I wreszcie – dwudziesty piąty. Dzień jak brama, przez którą przechodzi się w nowe imię. 25 sierpnia 1887 roku Adam Chmielowski w kaplicy loretańskiej u kapucynów w Krakowie przywdziewa tercjarski habit św. Franciszka. Tego dnia zapisuje: „Obiit Adamus Chmielowski, natus est frater Albertus” – „umarł Adam Chmielowski, narodził się Brat Albert”. Rok później, 25 sierpnia 1888, złoży śluby zakonne na ręce kard. Albina Dunajewskiego. Dwa sierpniowe paciorki – obłóczyny i śluby – które spajają życie w jedno „tak”, konsekwentne i bez reszty.
Zaraz za tą bramą czeka kolejny dzień – 26 sierpnia, Uroczystość Najświętszej Maryi Panny Częstochowskiej. W polskiej wyobraźni to nie tylko data, ale melodia: dźwięk pielgrzymich kroków, zapach kurzu, śpiew Apelu. To właśnie w sierpniu setki tysięcy ludzi idą pieszo na Jasną Górę. Wśród nich – siostry albertynki, które od lat wpisują swój charyzmat w rytm pielgrzymkowych dróg. Niejedna z nich właśnie podczas pierwszej w życiu pielgrzymki usłyszała w sercu głos powołania. I to też piękna tajemnica sierpnia: że pod śpiewane „Czarna Madonna” można nagle zrozumieć, że życie trzeba oddać całe.
Dlatego tak wymownie brzmią słowa Brata Alberta skierowane do sióstr: „Ta Matka Boska Częstochowska jest waszą fundatorką. Pamiętajcie o tym.” Nie formalny akt erekcyjny, nie dokumenty, lecz spojrzenie Matki – to ono było dla niego pieczęcią zgromadzenia. Nic dziwnego, że obłóczyny albertynek od lat odbywają się 25 sierpnia, a pierwsze śluby dzień później, 26 sierpnia, gdy Kościół śpiewa imię Częstochowskiej Pani. Jakby każdy nowy welon i każdy nowy ślub chciały wtopić się w rzeszę pielgrzymów stojących pod Jej obrazem.
Gdy układamy te daty jedna obok drugiej, zaczyna się opowieść. Najpierw – narodziny Bernardyny (5 VIII), później – urodziny Brata Alberta (20 VIII), potem – jego obłóczyny (25 VIII 1887) i śluby (25 VIII 1888), aż wreszcie – jasnogórska Uroczystość (26 VIII), która jak szeroki gest Matki obejmuje wszystko. W tym planie nie ma przypadkowych koincydencji: to raczej rytm, który podpowiada sercu, kiedy dojrzewać, kiedy prosić, kiedy przyjmować habit, kiedy ślubować, kiedy dziękować, a kiedy wyruszyć w drogę.

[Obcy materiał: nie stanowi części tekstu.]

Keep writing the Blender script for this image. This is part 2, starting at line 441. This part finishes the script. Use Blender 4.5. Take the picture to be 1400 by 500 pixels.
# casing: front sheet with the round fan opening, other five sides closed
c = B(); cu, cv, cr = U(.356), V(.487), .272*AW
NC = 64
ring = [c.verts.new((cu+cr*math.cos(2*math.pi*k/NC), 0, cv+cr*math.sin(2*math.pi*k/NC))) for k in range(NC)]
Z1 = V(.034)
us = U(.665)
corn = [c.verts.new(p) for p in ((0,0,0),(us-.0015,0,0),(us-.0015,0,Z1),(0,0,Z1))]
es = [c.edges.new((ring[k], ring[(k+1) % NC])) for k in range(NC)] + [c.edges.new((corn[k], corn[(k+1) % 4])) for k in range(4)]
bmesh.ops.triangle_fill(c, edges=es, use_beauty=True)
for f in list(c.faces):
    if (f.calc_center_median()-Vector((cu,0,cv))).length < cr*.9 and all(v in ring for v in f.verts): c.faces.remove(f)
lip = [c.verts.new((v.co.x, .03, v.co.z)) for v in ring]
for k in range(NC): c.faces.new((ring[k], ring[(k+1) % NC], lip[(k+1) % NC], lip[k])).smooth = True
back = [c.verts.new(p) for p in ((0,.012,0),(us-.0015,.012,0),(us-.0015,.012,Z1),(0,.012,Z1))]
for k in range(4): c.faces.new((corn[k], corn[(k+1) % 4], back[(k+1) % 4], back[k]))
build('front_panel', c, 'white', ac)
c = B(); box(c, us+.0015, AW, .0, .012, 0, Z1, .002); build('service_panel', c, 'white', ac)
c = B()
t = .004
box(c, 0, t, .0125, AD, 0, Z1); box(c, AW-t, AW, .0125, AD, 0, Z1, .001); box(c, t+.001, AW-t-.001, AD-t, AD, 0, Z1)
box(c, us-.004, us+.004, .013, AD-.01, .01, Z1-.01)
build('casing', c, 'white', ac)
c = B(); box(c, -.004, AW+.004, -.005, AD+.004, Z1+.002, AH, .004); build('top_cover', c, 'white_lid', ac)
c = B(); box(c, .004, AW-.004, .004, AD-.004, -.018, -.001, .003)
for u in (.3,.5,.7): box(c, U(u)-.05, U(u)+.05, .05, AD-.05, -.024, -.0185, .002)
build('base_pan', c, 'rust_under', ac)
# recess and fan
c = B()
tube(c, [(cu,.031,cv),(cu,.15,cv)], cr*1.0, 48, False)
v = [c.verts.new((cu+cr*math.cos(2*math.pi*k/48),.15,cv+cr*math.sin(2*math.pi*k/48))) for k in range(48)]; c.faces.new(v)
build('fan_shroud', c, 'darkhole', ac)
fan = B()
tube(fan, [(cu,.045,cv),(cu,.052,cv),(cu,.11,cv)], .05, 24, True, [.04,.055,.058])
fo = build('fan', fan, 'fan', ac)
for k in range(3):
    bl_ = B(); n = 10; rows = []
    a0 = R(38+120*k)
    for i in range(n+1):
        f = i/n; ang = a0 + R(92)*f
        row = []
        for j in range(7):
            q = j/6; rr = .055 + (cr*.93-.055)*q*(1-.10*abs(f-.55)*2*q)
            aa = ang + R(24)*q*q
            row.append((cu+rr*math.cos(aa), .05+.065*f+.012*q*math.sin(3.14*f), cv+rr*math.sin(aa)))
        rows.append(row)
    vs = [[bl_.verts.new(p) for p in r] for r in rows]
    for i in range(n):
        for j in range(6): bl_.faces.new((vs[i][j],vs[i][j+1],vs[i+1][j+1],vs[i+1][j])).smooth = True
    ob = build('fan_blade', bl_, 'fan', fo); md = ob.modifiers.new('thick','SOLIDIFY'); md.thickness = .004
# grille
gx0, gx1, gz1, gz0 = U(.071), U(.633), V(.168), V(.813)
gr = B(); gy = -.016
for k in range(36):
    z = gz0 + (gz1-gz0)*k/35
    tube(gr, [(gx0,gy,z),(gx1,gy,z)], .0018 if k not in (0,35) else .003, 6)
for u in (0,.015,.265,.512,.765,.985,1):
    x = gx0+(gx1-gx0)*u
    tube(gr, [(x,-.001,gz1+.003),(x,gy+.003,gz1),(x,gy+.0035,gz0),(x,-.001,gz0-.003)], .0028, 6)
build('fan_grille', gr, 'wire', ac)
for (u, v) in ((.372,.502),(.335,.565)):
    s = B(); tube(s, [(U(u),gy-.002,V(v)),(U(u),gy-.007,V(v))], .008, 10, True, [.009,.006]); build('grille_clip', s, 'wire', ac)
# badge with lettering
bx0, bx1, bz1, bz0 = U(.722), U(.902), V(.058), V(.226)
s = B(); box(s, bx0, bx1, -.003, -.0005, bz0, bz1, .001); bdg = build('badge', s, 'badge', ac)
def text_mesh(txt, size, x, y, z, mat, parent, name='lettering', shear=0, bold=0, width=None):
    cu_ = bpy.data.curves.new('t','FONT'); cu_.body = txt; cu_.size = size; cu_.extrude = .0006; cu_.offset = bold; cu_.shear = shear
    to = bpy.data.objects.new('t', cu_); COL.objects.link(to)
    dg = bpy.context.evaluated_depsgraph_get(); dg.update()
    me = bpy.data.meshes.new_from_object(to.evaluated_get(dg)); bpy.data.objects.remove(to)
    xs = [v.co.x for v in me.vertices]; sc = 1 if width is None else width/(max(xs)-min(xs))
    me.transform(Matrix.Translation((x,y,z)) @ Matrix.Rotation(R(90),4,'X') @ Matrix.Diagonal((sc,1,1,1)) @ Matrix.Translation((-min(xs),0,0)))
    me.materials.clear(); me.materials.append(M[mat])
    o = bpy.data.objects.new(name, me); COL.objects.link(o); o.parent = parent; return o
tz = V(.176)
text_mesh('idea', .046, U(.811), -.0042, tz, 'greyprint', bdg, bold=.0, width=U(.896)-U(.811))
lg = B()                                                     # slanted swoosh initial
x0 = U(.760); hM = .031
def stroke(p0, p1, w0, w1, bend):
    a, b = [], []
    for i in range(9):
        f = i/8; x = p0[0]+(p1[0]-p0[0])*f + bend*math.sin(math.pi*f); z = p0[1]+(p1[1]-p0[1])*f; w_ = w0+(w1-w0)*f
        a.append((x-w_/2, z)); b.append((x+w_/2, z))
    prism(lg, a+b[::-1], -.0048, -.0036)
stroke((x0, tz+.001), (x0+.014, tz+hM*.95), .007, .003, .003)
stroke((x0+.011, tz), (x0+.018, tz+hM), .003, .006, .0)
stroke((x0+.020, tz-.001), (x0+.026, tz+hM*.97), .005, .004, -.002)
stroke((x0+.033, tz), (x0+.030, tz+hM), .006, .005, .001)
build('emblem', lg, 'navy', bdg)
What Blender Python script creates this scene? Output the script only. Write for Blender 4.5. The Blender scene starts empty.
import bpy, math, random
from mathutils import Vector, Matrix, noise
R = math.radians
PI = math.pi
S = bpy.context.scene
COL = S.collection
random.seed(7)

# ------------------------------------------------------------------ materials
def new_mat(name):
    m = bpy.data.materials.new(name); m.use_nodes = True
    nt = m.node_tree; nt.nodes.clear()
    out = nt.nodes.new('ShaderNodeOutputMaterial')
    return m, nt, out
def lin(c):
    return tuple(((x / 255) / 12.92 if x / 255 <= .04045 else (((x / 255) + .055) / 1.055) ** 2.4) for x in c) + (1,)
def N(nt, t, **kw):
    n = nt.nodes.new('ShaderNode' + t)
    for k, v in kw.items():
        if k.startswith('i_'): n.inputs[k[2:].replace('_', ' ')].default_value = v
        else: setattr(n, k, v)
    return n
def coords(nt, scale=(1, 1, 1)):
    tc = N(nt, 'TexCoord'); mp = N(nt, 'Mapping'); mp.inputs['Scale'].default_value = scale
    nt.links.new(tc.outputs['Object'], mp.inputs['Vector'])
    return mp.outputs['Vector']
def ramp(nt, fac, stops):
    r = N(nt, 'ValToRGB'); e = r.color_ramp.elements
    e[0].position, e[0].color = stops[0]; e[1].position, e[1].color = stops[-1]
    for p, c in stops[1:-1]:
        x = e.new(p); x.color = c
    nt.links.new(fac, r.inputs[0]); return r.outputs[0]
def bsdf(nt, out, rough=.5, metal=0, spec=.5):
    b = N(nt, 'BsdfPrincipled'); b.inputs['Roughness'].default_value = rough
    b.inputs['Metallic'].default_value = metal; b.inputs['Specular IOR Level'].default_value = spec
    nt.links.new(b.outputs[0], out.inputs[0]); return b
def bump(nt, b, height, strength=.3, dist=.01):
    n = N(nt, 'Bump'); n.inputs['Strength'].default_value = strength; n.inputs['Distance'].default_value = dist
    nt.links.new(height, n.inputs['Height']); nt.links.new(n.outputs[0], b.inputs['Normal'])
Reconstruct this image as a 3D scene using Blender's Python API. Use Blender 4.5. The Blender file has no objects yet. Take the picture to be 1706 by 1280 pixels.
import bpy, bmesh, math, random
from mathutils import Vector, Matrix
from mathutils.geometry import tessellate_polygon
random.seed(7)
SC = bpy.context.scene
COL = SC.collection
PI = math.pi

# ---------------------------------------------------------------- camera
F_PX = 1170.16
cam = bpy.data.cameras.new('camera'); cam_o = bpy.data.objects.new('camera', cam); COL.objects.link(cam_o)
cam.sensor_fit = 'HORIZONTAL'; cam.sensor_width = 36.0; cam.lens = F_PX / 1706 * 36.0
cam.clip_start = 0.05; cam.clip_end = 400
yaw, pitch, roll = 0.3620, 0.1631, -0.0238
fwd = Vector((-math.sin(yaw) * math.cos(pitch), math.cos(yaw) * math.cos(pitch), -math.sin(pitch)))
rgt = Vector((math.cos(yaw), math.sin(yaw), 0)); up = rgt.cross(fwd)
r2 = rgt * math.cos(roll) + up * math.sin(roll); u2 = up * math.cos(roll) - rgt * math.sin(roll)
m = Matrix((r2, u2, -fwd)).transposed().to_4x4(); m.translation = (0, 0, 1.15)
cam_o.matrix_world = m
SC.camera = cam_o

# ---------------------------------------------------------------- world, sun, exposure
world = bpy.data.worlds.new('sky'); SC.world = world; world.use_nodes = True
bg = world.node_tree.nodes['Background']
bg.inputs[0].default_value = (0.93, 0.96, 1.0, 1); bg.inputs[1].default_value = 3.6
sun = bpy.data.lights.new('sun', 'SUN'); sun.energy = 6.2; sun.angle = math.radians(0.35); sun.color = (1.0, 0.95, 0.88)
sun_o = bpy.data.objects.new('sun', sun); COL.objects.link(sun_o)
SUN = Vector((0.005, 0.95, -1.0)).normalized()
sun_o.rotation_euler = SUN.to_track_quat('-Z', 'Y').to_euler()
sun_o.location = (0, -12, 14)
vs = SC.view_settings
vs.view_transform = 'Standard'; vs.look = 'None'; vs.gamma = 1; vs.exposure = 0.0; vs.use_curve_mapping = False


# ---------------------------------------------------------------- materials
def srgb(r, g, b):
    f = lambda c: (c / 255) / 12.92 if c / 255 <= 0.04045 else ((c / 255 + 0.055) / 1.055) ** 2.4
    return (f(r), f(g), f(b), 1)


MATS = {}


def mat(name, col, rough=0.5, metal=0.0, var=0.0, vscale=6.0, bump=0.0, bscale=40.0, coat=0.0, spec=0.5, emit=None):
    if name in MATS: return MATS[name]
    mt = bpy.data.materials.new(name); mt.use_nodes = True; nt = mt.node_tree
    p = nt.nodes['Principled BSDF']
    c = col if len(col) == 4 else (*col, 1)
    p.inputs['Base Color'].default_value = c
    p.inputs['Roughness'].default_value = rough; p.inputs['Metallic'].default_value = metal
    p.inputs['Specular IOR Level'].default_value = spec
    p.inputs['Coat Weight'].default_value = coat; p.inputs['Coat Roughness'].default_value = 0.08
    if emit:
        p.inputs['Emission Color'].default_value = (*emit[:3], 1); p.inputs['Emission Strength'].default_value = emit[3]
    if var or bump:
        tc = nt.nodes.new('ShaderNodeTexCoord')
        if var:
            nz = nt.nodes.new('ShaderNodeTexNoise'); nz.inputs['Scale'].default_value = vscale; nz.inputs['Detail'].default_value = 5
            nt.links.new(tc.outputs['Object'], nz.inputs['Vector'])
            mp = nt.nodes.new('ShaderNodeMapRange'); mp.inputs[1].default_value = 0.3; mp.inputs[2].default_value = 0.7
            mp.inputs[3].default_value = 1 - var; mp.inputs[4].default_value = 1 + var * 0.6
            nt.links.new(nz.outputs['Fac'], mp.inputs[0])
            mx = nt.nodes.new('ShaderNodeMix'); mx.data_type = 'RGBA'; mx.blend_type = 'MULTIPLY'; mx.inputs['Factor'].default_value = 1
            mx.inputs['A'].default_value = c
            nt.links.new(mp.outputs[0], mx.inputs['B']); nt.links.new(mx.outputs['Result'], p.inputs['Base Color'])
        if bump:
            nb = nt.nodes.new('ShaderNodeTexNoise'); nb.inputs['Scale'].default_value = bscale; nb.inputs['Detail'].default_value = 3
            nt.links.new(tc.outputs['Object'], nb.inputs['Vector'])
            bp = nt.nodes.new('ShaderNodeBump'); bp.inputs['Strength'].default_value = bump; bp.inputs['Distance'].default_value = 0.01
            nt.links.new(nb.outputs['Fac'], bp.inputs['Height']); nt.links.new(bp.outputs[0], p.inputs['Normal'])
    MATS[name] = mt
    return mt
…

Sierpień uczy zatem także teologii codzienności. Habit nie jest ucieczką od świata, tylko decyzją, żeby być w nim jak chleb na stole: blisko, dostępnie, dla wszystkich. Śluby nie są zamknięciem drzwi, tylko ich szerokim otwarciem – w stronę tych, „których im więcej kto opuszczony, tym większą miłością służyć mu trzeba”. A pielgrzymki są przypomnieniem, że każde powołanie dojrzewa w drodze – czy to do Jasnej Góry, czy do drugiego człowieka.
Gdy więc przyjdzie ten czas – gdy kalendarz zacznie mówić „5… 20… 25… 26…” – spróbujmy usłyszeć w nim nie tylko kronikę. Niech sierpień będzie wezwaniem, by wejść do kaplicy loretańskiej własnego życia i powiedzieć: „umarł stary nawyk, narodził się nowy ja”. Niech będzie zaproszeniem, by iść razem z pielgrzymami i dać się poprowadzić Matce, która rzeczywiście jest Fundatorką: zgromadzenia, powołania, codziennego miłosierdzia.
Bo miesiąc albertyński nie jest po to, by podziwiać – jest po to, by naśladować. A naśladowanie zaczyna się od jednego sierpniowego „tak”, które – jak wiemy – potrafi zmienić.
Niech więc sierpień – miesiąc albertyński – stanie się dla nas modlitwą w drodze. Prośmy wraz ze świętym Bratem Albertem i błogosławioną Bernardyną: Maryjo, Fundatorko, prowadź nas w wierności powołaniu. Naucz nas być jak chleb – prostym, dostępnym, dzielonym z innymi. Niech każdy nasz krok – czy to w pielgrzymce, czy w codzienności – będzie krokiem ku drugiemu człowiekowi i ku Bogu.